Interview Tips for Those New to the Nonprofit Sector – Part I

Interview Tips for Those New to the Nonprofit Sector – Part I

I often meet people interested in working in the nonprofit sector. Whether they are recent grads or experienced folks switching sectors, I give the same advice: 1) Understand the nuances that make our sector unique; and 2) Find a way to bridge the gap between your past experience and your new career interests.

Tip #1: Understand the Nuances
I know that nonprofits are indeed businesses. But, for the most part, we don’t call our organizations that. If you call a nonprofit a "business", it sends up a red flag. For some, it might mean you are less experienced. For others, it might mean you don’t get what makes our sector different.

Sometimes I hear statements like this: You know, a nonprofit is really just a business that isn’t allowed to make a profit. The implication being that the only difference between nonprofits and corporations is the bottom line. This statement, which I have heard from people who even work at a nonprofit, is simply not true. First, nonprofits are allowed to make a profit (typically called a surplus). We are just limited in what we can do with it.

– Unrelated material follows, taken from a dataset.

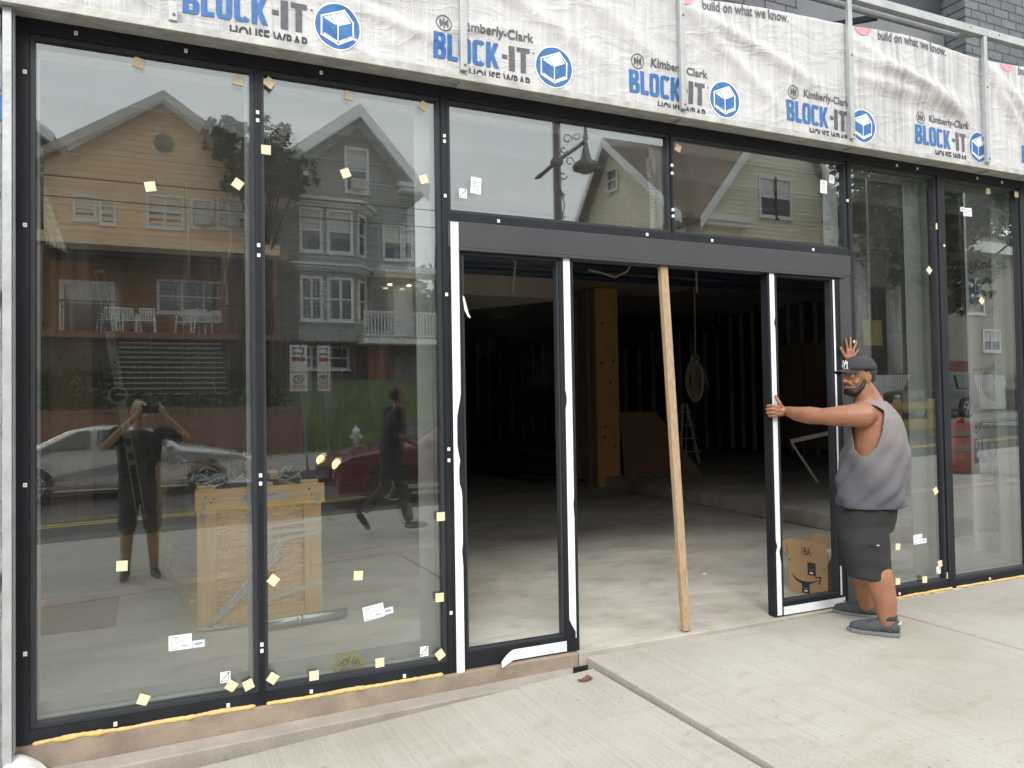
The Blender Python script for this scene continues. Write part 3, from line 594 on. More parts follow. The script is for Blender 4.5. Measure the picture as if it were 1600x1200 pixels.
# ---- entrance: header, jambs, fixed leaf and sliding leaf
mb = MB(); mb.box(1.477, 4.499, -0.050, 0.06, 2.462, 2.606); mb.box(1.535, 4.44, -0.056, 0.05, 2.446, 2.4615)
bpart(mb, 'door_header', hdr_m, bevel=0.003)
mb = MB(); mb.box(1.477, 1.548, -0.046, 0.06, BOT, 2.461); p = bpart(mb, 'door_jamb', black, bevel=0.002)
def ragged(x0, x1, z0, z1, y, n=40, seed=1, tears=()):
    """protective film: a thin strip, its right or left edge torn in places; tears: (z, depth, height, side)"""
    mb = MB(); L, R_ = [], []
    for i in range(n+1):
        z = z0+(z1-z0)*i/n; dl = dr = 0.0
        for (tz, td, th, sd) in tears:
            k = max(0, 1-abs(z-tz)/th)
            if sd < 0: dl = max(dl, td*min(1, k*1.7))
            else: dr = max(dr, td*min(1, k*1.7))
        L.append((x0+dl, z)); R_.append((x1-dr, z))
    for i in range(n):
        a, b_, c, d = L[i], R_[i], R_[i+1], L[i+1]
        mb.face([(a[0], y, a[1]), (b_[0], y, b_[1]), (c[0], y, c[1]), (d[0], y, d[1])])
    o = mb; return o
def film(mb, parent):
    o = mb.build('protective_film', film_w, parent); md = o.modifiers.new('thick', 'SOLIDIFY'); md.thickness = 0.0012; md.offset = 0; return o
film(ragged(1.490, 1.536, 0.155, 2.600, -0.0525, 60, tears=[(1.45, 0.024, 0.20, 1), (1.22, 0.016, 0.10, 1), (0.8, 0.006, 0.05, 1)]), p)
mb = MB(); mb.box(4.392, 4.499, -0.046, 0.06, BOT, 2.461); bpart(mb, 'door_jamb', hdr_m, bevel=0.002)
def leaf(l, r_, x0, x1, z0, z1, y0, y1, films, name='sliding_door', deep=0.0):
    mb = MB()
    mb.box(l, x0-0.012, y0, y1, BOT+0.004, 2.4455, 0); mb.box(x1+0.012, r_, y0, y1, BOT+0.004, 2.4455, 0)
    mb.box(x0-0.012, x1+0.012, y0+0.001, y1-0.001, BOT+0.004, z0-0.012, 0); mb.box(x0-0.012, x1+0.012, y0+0.001, y1-0.001, z1+0.012, 2.4445, 0)
    mb.box(x0-0.012, x0, y0+0.006, y1-0.006, z0-0.012, z1+0.012, 1); mb.box(x1, x1+0.012, y0+0.006, y1-0.006, z0-0.012, z1+0.012, 1)
    mb.box(x0, x1, y0+0.007, y1-0.007, z0-0.012, z0, 1); mb.box(x0, x1, y0+0.007, y1-0.007, z1, z1+0.012, 1)
    w = bpart(mb, name, [black, bezel], bevel=0.002)
    pane_outer(x0-0.006, x1+0.006, z0-0.006, z1+0.006, w, (y0+y1)/2-0.003, m=G_DOOR)
    for f in films: film(f, w)
    return w
fl = [ragged(2.196, 2.240, 0.235, 2.452, -0.0325, 60, tears=[(1.62, 0.008, 0.05, -1), (1.0, 0.005, 0.04, 1), (0.235, 0.04, 0.10, -1)])]
L1 = leaf(1.549, 2.262, 1.575, 2.155, 0.262, 2.430, -0.030, 0.028, fl, 'fixed_door_leaf')
# film on the bottom rail, peeled and curled at its left end
mb = MB(); P = []
for i in range(25):
    u = i/24; x = 1.74+0.435*u; lift = max(0, 0.22-u)/0.22
    P.append((x, -0.0325-0.05*lift**1.5, 0.168-0.012*lift, 0.226-0.03*lift-0.012*lift*lift))
for a, b_ in zip(P[:-1], P[1:]): mb.face([(a[0], a[1]-0.012*(a[0] < 1.83), a[2]), (b_[0], b_[1]-0.012*(b_[0] < 1.83), b_[2]), (b_[0], b_[1], b_[3]), (a[0], a[1], a[3])])
film(mb, L1)
mb = MB()   # torn tab by the glass, upper left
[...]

Secondly, there are actually MANY differences between the sectors. I could create the laundry list, but I fear it would read more like a dissertation than a blog post. Instead, let me give you just one: the need for community engagement. As I have stated in previous posts, the nonprofit sector is really the people sector. Most nonprofits cannot function without extensive support from the community. This level of civic engagement – in the form of donated time, goods, services, and money – requires a unique approach and skillset. If a new staff member doesn’t understand the value of the volunteer and donor base, there’s a big problem. Nonprofits wouldn’t want to risk a serious blunder that could cost valuable resources and connections.

I recommend reading the Idealist Guide to Nonprofit Careers. It spells out many of the differences between the sectors. In addition, if you aren’t already, start volunteering today. This will also help you to understand what makes our sector tick and will serve you well when you are on the other side of the equation as a paid staff member.

Tip #2: Bridge the Gap
Don’t expect the interviewer to make the connection of how your for-profit experience connects to your new career interests. Instead, determine how the past has prepared you for this career change and use your resume, cover letter and interview time to demonstrate this connection. If you uncover holes in your skillset or knowledge base, do something about it.

I have a friend who was interested in working at a nonprofit in the area of program outcomes/evaluation. His background was in the corporate sector doing marketing research. Clearly, his corporate experience would aid him in this new career path, but he still needed a better understanding of how nonprofits do program evaluation. He filled in the holes by aggressively taking workshops and classes as well as by joining appropriate professional groups. When he recently interviewed for a job, the interviewer could see that he had all the skills, experience and ambition to be successful in this new career. No wonder they offered him the position.